A girl screams and laughs.

A girl screams. And. Laughs. There are other footsteps too. She is not alone.

This time the whole family meets in the hallway. Everyone is the 8-year-old that doesn’t know what to do in the middle of the night when they are scared out of their mind. We call the police.

It’s past 2am now. The police are in my house. They are talking to my parents. The police tell my parents the noise was chlorine bombs, and something in my mind clicks. I’m 15 and scared. I sleep in my mum’s room that night. I’m 21 now, and I still don’t have answers.

Obviously, we came up with some suspects. Some I am still almost certain about. The police said they would look into it, but they didn’t. My school principal spoke to me about it after my parents sent him an email, but he stood up for the other people and told me to stop assuming the worst in others. Nice right?

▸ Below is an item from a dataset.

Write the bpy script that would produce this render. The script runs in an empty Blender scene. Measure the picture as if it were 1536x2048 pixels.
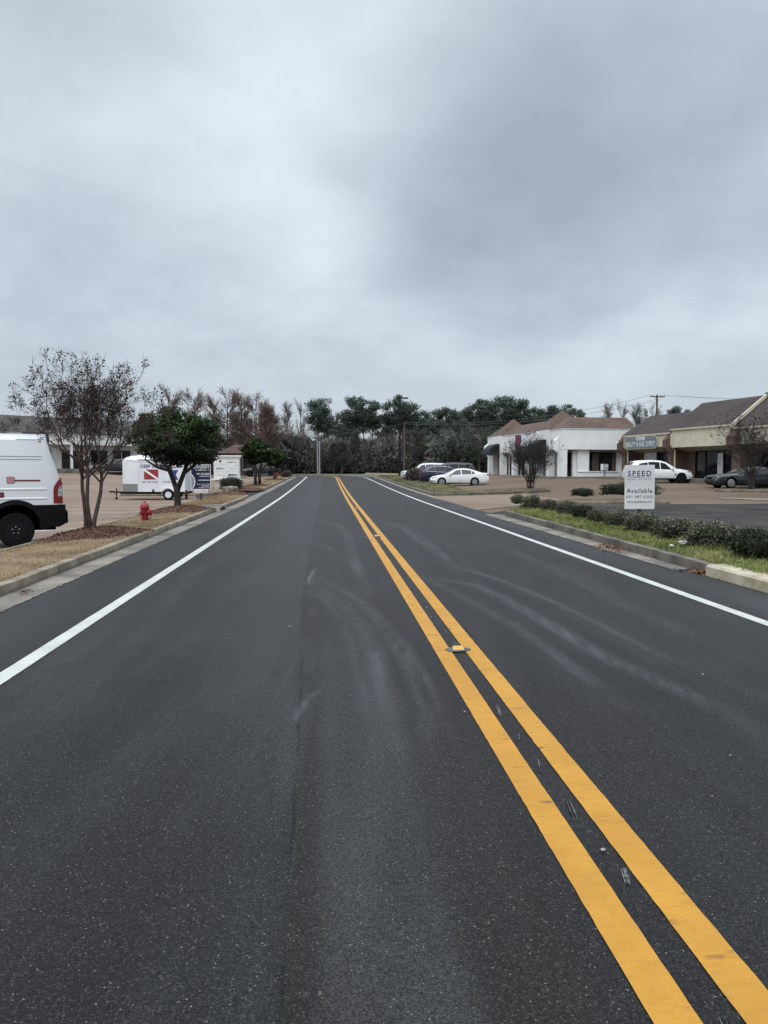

It’s been six years and I’m still scared to look out of my bedroom window at night. I’m still scared of the dark, and every noise makes me jump. I think I needed to share this story, I feel better having done so, because these nights were some of the scariest (and weirdly life changing) experiences of my entire life. But I feel good sharing it, like I can finally move past it. What a wild time that was, and so much has changed since. I also know how to make chlorine bombs now, so if anyone wants to know, just ask (but don’t fucking throw them into someone else’s front courtyard you dick).

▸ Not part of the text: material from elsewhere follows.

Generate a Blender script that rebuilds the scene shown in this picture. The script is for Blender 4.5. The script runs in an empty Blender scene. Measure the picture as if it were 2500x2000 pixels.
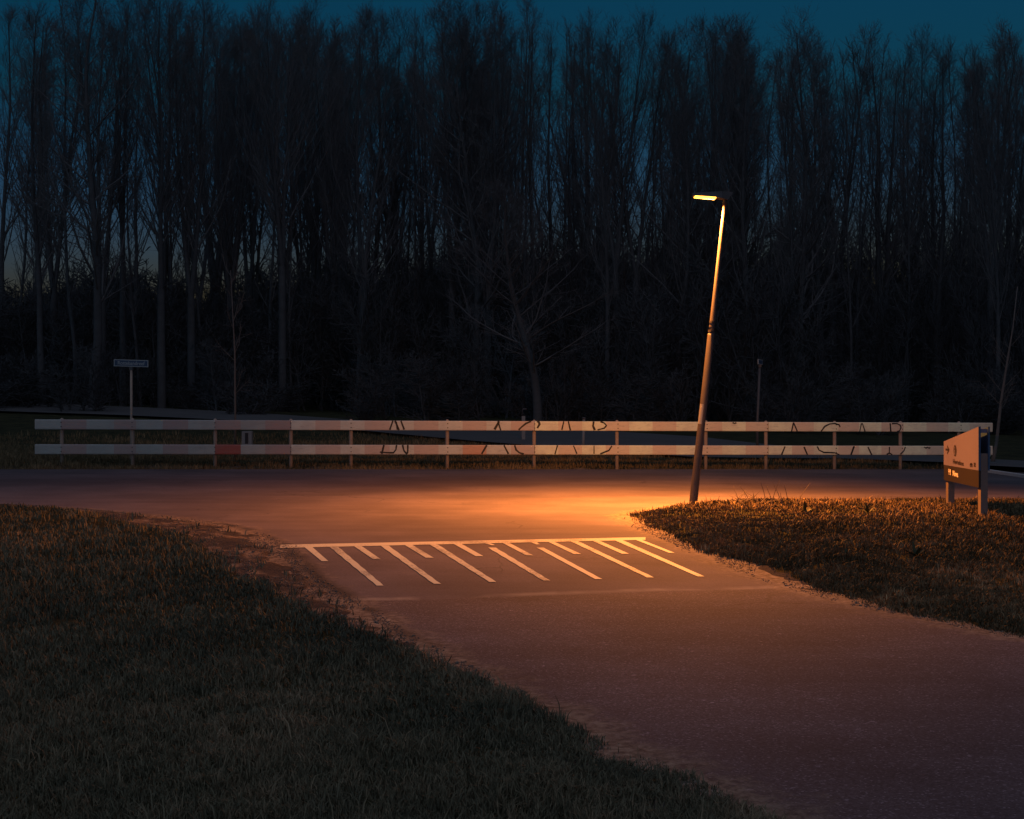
import bpy, math, random
import numpy as np
from mathutils import Vector, Matrix

R = math.radians
rng = np.random.default_rng(11)
random.seed(5)

# ------------------------------------------------------------------ camera
F = 3500.0; CX = 1250.0; HY = 955.0; CZ = 1.6        # focal length in photo pixels, centre column, horizon row, eye height
scene = bpy.context.scene
col = scene.collection
cam_d = bpy.data.cameras.new("camera")
cam = bpy.data.objects.new("camera", cam_d); col.objects.link(cam)
cam_d.sensor_fit = 'HORIZONTAL'; cam_d.sensor_width = 36.0
cam_d.lens = 36.0 * F / 2500.0
cam_d.shift_y = -(1000.0 - HY) / 2500.0
cam_d.clip_start = 0.1; cam_d.clip_end = 6000
cam.location = (0, 0, CZ); cam.rotation_euler = (R(90), 0, 0)
scene.camera = cam

# ------------------------------------------------------------------ sky, sun, exposure
SUN_EL, SUN_ROT = R(-1.0), R(-150)
w = bpy.data.worlds.new("World"); scene.world = w; w.use_nodes = True
nt = w.node_tree; nt.nodes.clear()
sky = nt.nodes.new('ShaderNodeTexSky'); sky.sky_type = 'NISHITA'; sky.sun_disc = False
sky.sun_elevation = SUN_EL; sky.sun_rotation = SUN_ROT
sky.air_density = 1.0; sky.dust_density = 0.6; sky.ozone_density = 2.5
tint = nt.nodes.new('ShaderNodeMix'); tint.data_type = 'RGBA'; tint.blend_type = 'MULTIPLY'
tint.inputs[0].default_value = 1.0
SKY_TINT = (0.10, .95, 1.15, 1); SKY_STRENGTH = 0.215
tint.inputs[7].default_value = SKY_TINT
bg = nt.nodes.new('ShaderNodeBackground'); bg.inputs[1].default_value = SKY_STRENGTH
ow = nt.nodes.new('ShaderNodeOutputWorld')
nt.links.new(sky.outputs[0], tint.inputs[6]); 
# fill added to the sky above and behind the camera to lift darks, greyer than the blue in front
tc = nt.nodes.new('ShaderNodeTexCoord'); sp_ = nt.nodes.new('ShaderNodeSeparateXYZ'); nt.links.new(tc.outputs['Generated'], sp_.inputs[0])
dt = nt.nodes.new('ShaderNodeVectorMath'); dt.operation = 'DOT_PRODUCT'; dt.inputs[1].default_value = (0, -.5, .86); nt.links.new(tc.outputs['Generated'], dt.inputs[0])
mr = nt.nodes.new('ShaderNodeMapRange'); mr.inputs[1].default_value = .30; mr.inputs[2].default_value = .95; mr.interpolation_type = 'SMOOTHSTEP'; nt.links.new(dt.outputs['Value'], mr.inputs[0])
lw = nt.nodes.new('ShaderNodeMapRange'); lw.inputs[1].default_value = .05; lw.inputs[2].default_value = .20; nt.links.new(sp_.outputs[2], lw.inputs[0])
tm = nt.nodes.new('ShaderNodeMix'); tm.data_type = 'RGBA'; nt.links.new(lw.outputs[0], tm.inputs[0]); tm.inputs[6].default_value = (.80, 1.8, 3.8, 1); tm.inputs[7].default_value = SKY_TINT
nt.links.new(tm.outputs[2], tint.inputs[7])
SKY_FILL = (.95, .98, 1.18, 1)
gl = nt.nodes.new('ShaderNodeMix'); gl.data_type = 'RGBA'; gl.blend_type = 'ADD'; nt.links.new(mr.outputs[0], gl.inputs[0]); nt.links.new(tint.outputs[2], gl.inputs[6]); gl.inputs[7].default_value = SKY_FILL
nt.links.new(gl.outputs[2], bg.inputs[0]); nt.links.new(bg.outputs[0], ow.inputs[0])
sl = bpy.data.lights.new("sun", 'SUN'); sl.energy = 0.004; sl.angle = R(20); sl.color = (0.6, 0.75, 1.0)
so = bpy.data.objects.new("sun", sl); col.objects.link(so)
so.rotation_euler = (R(80), 0, R(150 + 180)); so.location = (0, 0, 30)

scene.view_settings.view_transform = 'Standard'; scene.view_settings.look = 'None'
scene.view_settings.exposure = 0.0; scene.view_settings.gamma = 1.0
scene.render.engine = 'CYCLES'

# ------------------------------------------------------------------ numeric helpers
def smooth(t):
    t = np.clip(t, 0, 1); return t * t * (3 - 2 * t)
def hsh(i, j, s):
    n = (i * 374761393 + j * 668265263 + s * 974711) & 0x7fffffff
    n = ((n ^ (n >> 13)) * 1274126177) & 0x7fffffff
    return ((n ^ (n >> 16)) & 0xffff) / 65535.0
def vn(x, y, sc=1.0, s=0):
    x = np.asarray(x, float) * sc; y = np.asarray(y, float) * sc
    i = np.floor(x).astype(np.int64); j = np.floor(y).astype(np.int64)
    u = smooth(x - i); v = smooth(y - j)
    a = hsh(i, j, s); b = hsh(i + 1, j, s); c = hsh(i, j + 1, s); d = hsh(i + 1, j + 1, s)
    return (a * (1 - u) + b * u) * (1 - v) + (c * (1 - u) + d * u) * v
def fbm(x, y, sc, s=0):
    return (vn(x, y, sc, s) * .55 + vn(x, y, sc * 2.1, s + 1) * .28 + vn(x, y, sc * 4.3, s + 2) * .17)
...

Looking back on times like this, it makes me realise how unimportant high school drama really is, despite it seeming like the end of the world at the time. People who were So ImPoRtAnT in high school are absolutely not doing anything remotely cool now, and it a weird, selfish way, that makes me feel good. I know to focus on what is really important, like the people who wouldn’t throw homemade bombs into my front yard. Good riddance to you, enjoy your silly little pointless and unfulfilling life. I’m doing cool shit and all your brain is capable of doing is retaining the recipe for chlorine bombs (they have two ingredients 🙃). Your prime was 2015. Merry Christmas, ya filthy animal.